— Begin DATA EXCERPT —

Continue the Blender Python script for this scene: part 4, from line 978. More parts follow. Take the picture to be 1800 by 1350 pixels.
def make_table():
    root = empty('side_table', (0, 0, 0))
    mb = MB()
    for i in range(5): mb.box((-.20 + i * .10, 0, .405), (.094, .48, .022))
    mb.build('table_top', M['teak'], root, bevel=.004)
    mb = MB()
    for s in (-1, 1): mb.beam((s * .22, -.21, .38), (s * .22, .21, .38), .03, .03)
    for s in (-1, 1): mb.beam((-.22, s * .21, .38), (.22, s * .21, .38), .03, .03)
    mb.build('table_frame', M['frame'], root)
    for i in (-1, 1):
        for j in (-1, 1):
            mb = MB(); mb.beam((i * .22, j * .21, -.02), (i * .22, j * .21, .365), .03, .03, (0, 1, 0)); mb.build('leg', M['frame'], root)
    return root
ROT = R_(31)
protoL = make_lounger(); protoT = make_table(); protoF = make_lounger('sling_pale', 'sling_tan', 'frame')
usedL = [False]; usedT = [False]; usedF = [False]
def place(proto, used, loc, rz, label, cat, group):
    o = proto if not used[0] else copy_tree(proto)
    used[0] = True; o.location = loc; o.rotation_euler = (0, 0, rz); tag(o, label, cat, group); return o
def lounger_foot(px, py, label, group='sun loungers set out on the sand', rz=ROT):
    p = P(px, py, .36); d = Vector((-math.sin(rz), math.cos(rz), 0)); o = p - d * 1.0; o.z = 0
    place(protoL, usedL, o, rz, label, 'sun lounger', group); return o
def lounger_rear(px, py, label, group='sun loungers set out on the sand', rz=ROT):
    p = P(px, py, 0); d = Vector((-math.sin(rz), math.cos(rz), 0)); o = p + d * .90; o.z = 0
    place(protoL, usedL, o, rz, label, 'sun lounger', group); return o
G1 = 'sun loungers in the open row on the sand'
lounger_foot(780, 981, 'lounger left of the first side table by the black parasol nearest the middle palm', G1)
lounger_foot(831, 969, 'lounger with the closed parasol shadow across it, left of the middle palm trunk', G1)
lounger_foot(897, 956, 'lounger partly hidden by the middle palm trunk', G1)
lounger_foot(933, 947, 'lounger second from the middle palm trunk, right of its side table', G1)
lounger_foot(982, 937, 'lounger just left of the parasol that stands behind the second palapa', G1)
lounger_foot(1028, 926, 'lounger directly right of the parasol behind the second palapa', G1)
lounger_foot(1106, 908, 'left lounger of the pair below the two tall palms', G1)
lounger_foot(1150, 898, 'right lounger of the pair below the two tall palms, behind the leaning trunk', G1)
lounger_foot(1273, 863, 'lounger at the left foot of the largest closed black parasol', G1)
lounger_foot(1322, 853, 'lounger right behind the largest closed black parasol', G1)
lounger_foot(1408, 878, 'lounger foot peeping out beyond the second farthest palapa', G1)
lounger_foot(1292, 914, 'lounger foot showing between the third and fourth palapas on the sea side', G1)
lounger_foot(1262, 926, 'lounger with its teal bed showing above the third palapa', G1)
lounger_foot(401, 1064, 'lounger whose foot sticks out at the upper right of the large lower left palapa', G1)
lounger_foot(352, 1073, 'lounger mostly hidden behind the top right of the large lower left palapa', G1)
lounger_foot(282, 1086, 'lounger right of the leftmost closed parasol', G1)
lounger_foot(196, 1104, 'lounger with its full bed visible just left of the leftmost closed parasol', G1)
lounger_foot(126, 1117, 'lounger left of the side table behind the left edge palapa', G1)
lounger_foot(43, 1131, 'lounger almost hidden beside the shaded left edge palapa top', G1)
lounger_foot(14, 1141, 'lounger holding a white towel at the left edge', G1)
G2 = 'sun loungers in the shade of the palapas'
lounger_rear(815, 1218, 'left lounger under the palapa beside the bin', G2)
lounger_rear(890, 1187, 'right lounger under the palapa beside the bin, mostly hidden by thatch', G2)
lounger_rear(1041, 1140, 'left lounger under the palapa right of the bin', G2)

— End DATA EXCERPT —

SHORT EXERCISE:
Repeat the material word for word, in full.

EXPECTED ANSWER:
Continue the Blender Python script for this scene: part 4, from line 978. More parts follow. Take the picture to be 1800 by 1350 pixels.
def make_table():
    root = empty('side_table', (0, 0, 0))
    mb = MB()
    for i in range(5): mb.box((-.20 + i * .10, 0, .405), (.094, .48, .022))
    mb.build('table_top', M['teak'], root, bevel=.004)
    mb = MB()
    for s in (-1, 1): mb.beam((s * .22, -.21, .38), (s * .22, .21, .38), .03, .03)
    for s in (-1, 1): mb.beam((-.22, s * .21, .38), (.22, s * .21, .38), .03, .03)
    mb.build('table_frame', M['frame'], root)
    for i in (-1, 1):
        for j in (-1, 1):
            mb = MB(); mb.beam((i * .22, j * .21, -.02), (i * .22, j * .21, .365), .03, .03, (0, 1, 0)); mb.build('leg', M['frame'], root)
    return root
ROT = R_(31)
protoL = make_lounger(); protoT = make_table(); protoF = make_lounger('sling_pale', 'sling_tan', 'frame')
usedL = [False]; usedT = [False]; usedF = [False]
def place(proto, used, loc, rz, label, cat, group):
    o = proto if not used[0] else copy_tree(proto)
    used[0] = True; o.location = loc; o.rotation_euler = (0, 0, rz); tag(o, label, cat, group); return o
def lounger_foot(px, py, label, group='sun loungers set out on the sand', rz=ROT):
    p = P(px, py, .36); d = Vector((-math.sin(rz), math.cos(rz), 0)); o = p - d * 1.0; o.z = 0
    place(protoL, usedL, o, rz, label, 'sun lounger', group); return o
def lounger_rear(px, py, label, group='sun loungers set out on the sand', rz=ROT):
    p = P(px, py, 0); d = Vector((-math.sin(rz), math.cos(rz), 0)); o = p + d * .90; o.z = 0
    place(protoL, usedL, o, rz, label, 'sun lounger', group); return o
G1 = 'sun loungers in the open row on the sand'
lounger_foot(780, 981, 'lounger left of the first side table by the black parasol nearest the middle palm', G1)
lounger_foot(831, 969, 'lounger with the closed parasol shadow across it, left of the middle palm trunk', G1)
lounger_foot(897, 956, 'lounger partly hidden by the middle palm trunk', G1)
lounger_foot(933, 947, 'lounger second from the middle palm trunk, right of its side table', G1)
lounger_foot(982, 937, 'lounger just left of the parasol that stands behind the second palapa', G1)
lounger_foot(1028, 926, 'lounger directly right of the parasol behind the second palapa', G1)
lounger_foot(1106, 908, 'left lounger of the pair below the two tall palms', G1)
lounger_foot(1150, 898, 'right lounger of the pair below the two tall palms, behind the leaning trunk', G1)
lounger_foot(1273, 863, 'lounger at the left foot of the largest closed black parasol', G1)
lounger_foot(1322, 853, 'lounger right behind the largest closed black parasol', G1)
lounger_foot(1408, 878, 'lounger foot peeping out beyond the second farthest palapa', G1)
lounger_foot(1292, 914, 'lounger foot showing between the third and fourth palapas on the sea side', G1)
lounger_foot(1262, 926, 'lounger with its teal bed showing above the third palapa', G1)
lounger_foot(401, 1064, 'lounger whose foot sticks out at the upper right of the large lower left palapa', G1)
lounger_foot(352, 1073, 'lounger mostly hidden behind the top right of the large lower left palapa', G1)
lounger_foot(282, 1086, 'lounger right of the leftmost closed parasol', G1)
lounger_foot(196, 1104, 'lounger with its full bed visible just left of the leftmost closed parasol', G1)
lounger_foot(126, 1117, 'lounger left of the side table behind the left edge palapa', G1)
lounger_foot(43, 1131, 'lounger almost hidden beside the shaded left edge palapa top', G1)
lounger_foot(14, 1141, 'lounger holding a white towel at the left edge', G1)
G2 = 'sun loungers in the shade of the palapas'
lounger_rear(815, 1218, 'left lounger under the palapa beside the bin', G2)
lounger_rear(890, 1187, 'right lounger under the palapa beside the bin, mostly hidden by thatch', G2)
lounger_rear(1041, 1140, 'left lounger under the palapa right of the bin', G2)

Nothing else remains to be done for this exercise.